Zahura Begum

When and how did you realize that you want to pursue a STEM career?

Maths and Science has always been appealing to me from as long as I can remember. Whether it was the books I read, the films I watched or the museums I visited, it was the STEM that drew me and a need to know how things work and why they are the way they are. I find the ability to deconstruct phenomena and explain it in a logical manner, building on principles and axioms, a fascinating insight and beautiful description into the nature around us. And, despite it being a real challenge for me to grasp, when I finally understand an equation or theory regardless of how small or mundane it may seem, there is a joy that stays long after. 


I had always been inclined to follow an academic career in research and definitely do something in STEM but as a career the specific field took some time for me to develop. My current career interests lie in materials engineering and energy production as I feel that for a more sustainable future we have to broaden our research and search for novel ways to make materials that are sustainable and kind to the environment. We will always rely on energy and materials in our every day life and I wish to be a part of the search and efforts to ensure that we can meet those needs in the future.

How does the Open University help you achieve your goals?


The Open University's flexible approach helps me to work and study at my own pace. With its help I wish to achieve my predominant goal of graduating with a Maths and Physics degree. This important first step will then open up many opportunities into research in the future and enable me to do my part in those developments.
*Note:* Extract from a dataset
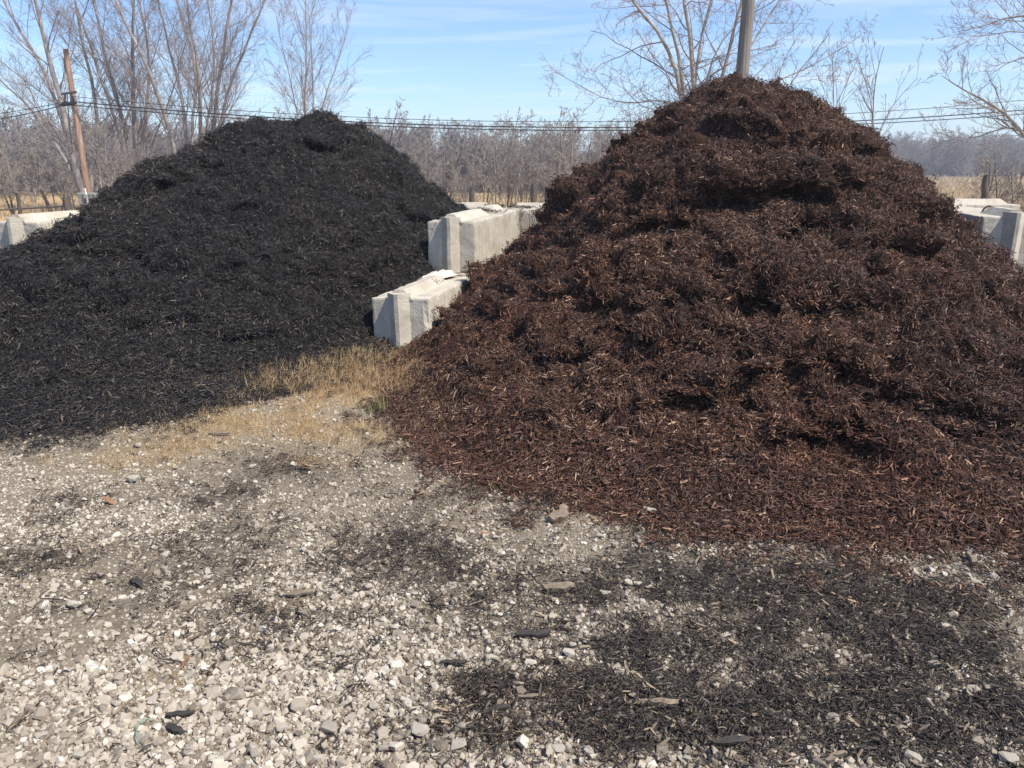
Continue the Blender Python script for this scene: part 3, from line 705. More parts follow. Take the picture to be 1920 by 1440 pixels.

It has been very welcoming, helpful and cost effective and I have met a whole range of different and inspiring people who remind me that education has no age and no limits when driven by one's passion to learn. I have met people from their 20s to their 60s and over who have made the decision to join the OU to learn and to succeed in a way that suits them and their current situations. As you have to be very self motivated and organised with your time, it is great for self development too.

What would you say to someone who thinks that maths is hard or that maths is pointless?


I would say yes Maths is hard and there are bits of Maths that may seem pointless but the phone that you use, the money that you spend, the games that you play and even the pictures that you tag on Instagram have all been developed with Maths. From the machines that run your lives to the algorithms you do not even realise you follow or the statistics that you are a part of, Maths is fundamental to your every day life. There's Maths in nature and there's Maths built into your machines and all of it is beautiful when you see how elegantly it all fits together. So whether the maths you have seen is simple or complex, pure or applied it may at the beginning seem like it has no use but when an engineer, scientist or even designer uses their creativity or discovers through research that it fits perfectly, you understand how the seemingly unconnected parts of Maths fit like a puzzle. As if it was always meant to be there. And I as someone who likes Maths love that about it, but through experience I am also aware of how difficult Maths can be for some people to understand and how they have been put off by it. For this I do believe that more approaches are required in teaching and demystifying Maths.

Have you ever been the victim of a gender stereotype?

I have not been personally stereotyped but I have had experiences where I came across gender stereotyping. I have always believed STEM (especially in our current times) takes one's capability, contribution and experience as more important than their gender. However even with the push to involve more women and girls into STEM and make STEM more inclusive; I have come across comments and ideas that women from BAME backgrounds may not suit hardcore STEM roles for many different reasons. There are still cultural influences that may on the one hand say sure a girl/woman can excel in STEM at one level e.g. undergrad but on the other hand may consider that specific support roles may be better for them when they enter industry. Not every STEM graduate will stay in STEM regardless of gender, as it is their personal circumstances that will affect their journey, but being able to eradicate barriers and ensure equality for all in pursuing and flourishing STEM will help everyone - even sectors other than STEM. And this is an evolving process that each man or woman helps by being more than their gender in whatever they do, and letting others do the same.